▸ **Task objective**: Take each line containing "scene" and report it exactly as written.

▸ **Recorded information**:
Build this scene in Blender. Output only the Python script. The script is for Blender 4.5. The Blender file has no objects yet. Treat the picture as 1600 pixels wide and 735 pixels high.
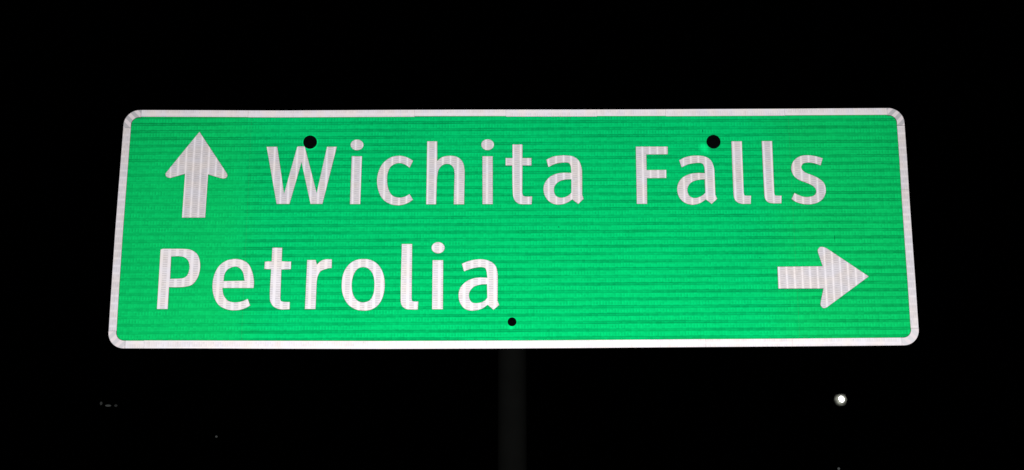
import bpy, bmesh, math, random
from mathutils import Matrix, Vector
from mathutils.geometry import tessellate_polygon

random.seed(7)
S = bpy.context.scene
C = S.collection

# ---------------------------------------------------------------- camera
SIGN_Z = 2.40                                   # height of the centre of the sign
cam_d = bpy.data.cameras.new('camera')
cam_d.sensor_width = 36.0
cam_d.lens = 2200 / 1600 * 36.0
cam_d.clip_end = 2000
cam_d.clip_start = 0.05
cam = bpy.data.objects.new('camera', cam_d)
C.objects.link(cam)
CAM = Vector((0.01177, -3.39538, SIGN_Z - 0.87648))
rot = (Matrix.Rotation(0.00440, 3, 'Z') @ Matrix.Rotation(0.24591, 3, 'X') @ Matrix.Rotation(0.00159, 3, 'Y')
       @ Matrix.Rotation(math.radians(90), 3, 'X'))
cam.matrix_world = Matrix.Translation(CAM) @ rot.to_4x4()
S.camera = cam

# ---------------------------------------------------------------- night sky
w = bpy.data.worlds.new('World')
S.world = w
w.use_nodes = True
bg = w.node_tree.nodes['Background']
bg.inputs['Color'].default_value = (0.25, 0.35, 0.5, 1)
bg.inputs['Strength'].default_value = 0.0002

# ---------------------------------------------------------------- the lamp that lights the sign (a car headlamp just off the camera)
def spot(name, loc, target, power, size_deg, blend, radius, col=(1, 1, 1)):
    d = bpy.data.lights.new(name, 'SPOT')
    d.energy = power
    d.spot_size = math.radians(size_deg)
    d.spot_blend = blend
    d.shadow_soft_size = radius
    d.color = col
    o = bpy.data.objects.new(name, d)
    C.objects.link(o)
    o.location = loc
    o.rotation_euler = (Vector(target) - Vector(loc)).to_track_quat('-Z', 'Y').to_euler()
    return o
spot('headlamp', (0.03, -2.50, SIGN_Z - 1.20), (0.03, 0, SIGN_Z - 0.12), 70, 94, 1.0, 0.06, (1.0, 0.965, 0.985))

S.view_settings.view_transform = 'Standard'
S.view_settings.look = 'None'
S.view_settings.exposure = 0
S.view_settings.gamma = 1
S.view_settings.use_curve_mapping = False
S.render.engine = 'CYCLES'

# ---------------------------------------------------------------- helpers: objects
def tag(o, label=None, cat=None, group=None, kind=None):
    if label: o['label'] = label
    if cat: o['category'] = cat
    if group: o['group'] = group
    if kind: o['kind'] = kind
    return o

def empty(name, loc):
    o = bpy.data.objects.new(name, None)
    o.empty_display_size = 0.2
    C.objects.link(o)
    o.location = loc
    return o

def link_mesh(name, bm, mat, parent=None, centre=True, smooth=False):
    bmesh.ops.recalc_face_normals(bm, faces=bm.faces)
    c = Vector((0, 0, 0))
    if centre and bm.verts:
        for v in bm.verts: c += v.co
        c /= len(bm.verts)
        for v in bm.verts: v.co -= c
    me = bpy.data.meshes.new(name)
    bm.to_mesh(me)
    bm.free()
    if smooth:
        for p in me.polygons: p.use_smooth = True
    for m in (mat if isinstance(mat, tuple) else (mat,)): me.materials.append(m)
    o = bpy.data.objects.new(name, me)
    C.objects.link(o)
    o.location = c
    o.parent = parent
    return o

def smooth_contour(pts, n=6):
    """closed outline: 2-tuples are corners, 3-tuples lie on a curve (Catmull-Rom through them)"""
    P = [Vector(p[:2]) for p in pts]
    F = [len(p) > 2 for p in pts]
    N = len(P)
    out = []
    for i in range(N):
        j = (i + 1) % N
        out.append(P[i])
        if not (F[i] or F[j]): continue
        p1, p2 = P[i], P[j]
        p0 = P[i - 1] if F[i] else p1 + (p1 - p2)
        p3 = P[(j + 1) % N] if F[j] else p2 + (p2 - p1)
        L = (p2 - p1).length
        m1 = (p2 - p0).normalized() * L if F[i] else (p2 - p1)
        m2 = (p3 - p1).normalized() * L if F[j] else (p2 - p1)
        for k in range(1, n):
            t = k / n
            out.append((2*t**3 - 3*t*t + 1) * p1 + (t**3 - 2*t*t + t) * m1 + (-2*t**3 + 3*t*t) * p2 + (t**3 - t*t) * m2)
    return out

def grow(loop, k):
    """move an outline outwards (away from its inside when it runs counter-clockwise) by k"""
    out = []
    n = len(loop)
    for i in range(n):
        d1 = (loop[i] - loop[i - 1]); d2 = (loop[(i + 1) % n] - loop[i])
        if d1.length < 1e-9: d1 = d2
        if d2.length < 1e-9: d2 = d1
        n1 = Vector((d1.y, -d1.x)).normalized(); n2 = Vector((d2.y, -d2.x)).normalized()
        m = n1 + n2
        if m.length < 0.3: m = n1
        m.normalize()
        out.append(loop[i] + m * (k / max(0.5, m.dot(n1))))
    return out

def slab(bm, contours, y_front, y_back, mm=0.001, back=False, rim=0.0):
    """flat piece with holes standing in the XZ plane, its face looking at -Y; contours in millimetres;
    rim: how far the cut edge slopes out towards the back (those faces take the second material)"""
    tris = tessellate_polygon([[Vector((p[0], p[1], 0)) for p in c] for c in contours])
    F, B = [], []
    for q, c in enumerate(contours):
        loop = [Vector((p[0], p[1])) for p in c]
        area = sum(a.x * b.y - b.x * a.y for a, b in zip(loop, loop[1:] + loop[:1]))
        base = grow(loop, rim * (1 if area > 0 else -1) * (1 if q == 0 else -1)) if rim else loop
        F += [bm.verts.new((p.x * mm, y_front, p.y * mm)) for p in loop]
        B += [bm.verts.new((p.x * mm, y_back, p.y * mm)) for p in base]
    for t in tris:
        try:
            bm.faces.new([F[i] for i in t])
            if back: bm.faces.new([B[i] for i in reversed(t)])
        except ValueError: pass
    k = 0
    for c in contours:
        n = len(c)
        for i in range(n):
            a, b = k + i, k + (i + 1) % n
            try: bm.faces.new((F[a], F[b], B[b], B[a])).material_index = 1 if rim else 0
            except ValueError: pass
        k += n

def clip_x(poly, x0, x1):
    """cut an outline (list of (x, z)) to x0..x1"""
    for sgn, lim in ((1, x0), (-1, -x1)):
        out = []
        for i in range(len(poly)):
            a, b = poly[i - 1], poly[i]
            da, db = sgn * a[0] - lim, sgn * b[0] - lim
            if (da >= 0) != (db >= 0):
                t = da / (da - db)
                out.append((a[0] + t * (b[0] - a[0]), a[1] + t * (b[1] - a[1])))
            if db >= 0: out.append(b)
        poly = out
    return poly

def lathe(bm, prof, axis='Z', origin=(0, 0, 0), n=24):
    """revolve (radius, height) pairs"""
    rings = []
    for r, h in prof:
        ring = []
        for k in range(n):
            a = 2 * math.pi * k / n
            x, y, z = r * math.cos(a), r * math.sin(a), h
            if axis == 'Y': x, y, z = x, -h, y
            if axis == 'X': x, y, z = h, x, y
            ring.append(bm.verts.new((origin[0] + x, origin[1] + y, origin[2] + z)))
        rings.append(ring)
    for a, b in zip(rings, rings[1:]):
        for k in range(n):
            bm.faces.new((a[k], a[(k + 1) % n], b[(k + 1) % n], b[k]))
    bm.faces.new(rings[0]); bm.faces.new(rings[-1])

def tube(bm, pts, r, n=12):
    rings = []
    for i, p in enumerate(pts):
        p = Vector(p)
        d = (Vector(pts[min(i + 1, len(pts) - 1)]) - Vector(pts[max(i - 1, 0)])).normalized()
        q = d.to_track_quat('Z', 'Y')
        rr = r[i] if isinstance(r, (list, tuple)) else r
        rings.append([bm.verts.new(p + q @ Vector((rr * math.cos(2 * math.pi * k / n), rr * math.sin(2 * math.pi * k / n), 0))) for k in range(n)])
    for a, b in zip(rings, rings[1:]):
        for k in range(n):
            bm.faces.new((a[k], a[(k + 1) % n], b[(k + 1) % n], b[k]))
    bm.faces.new(rings[0]); bm.faces.new(rings[-1])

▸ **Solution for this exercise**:
Build this scene in Blender. Output only the Python script. The script is for Blender 4.5. The Blender file has no objects yet. Treat the picture as 1600 pixels wide and 735 pixels high.
S = bpy.context.scene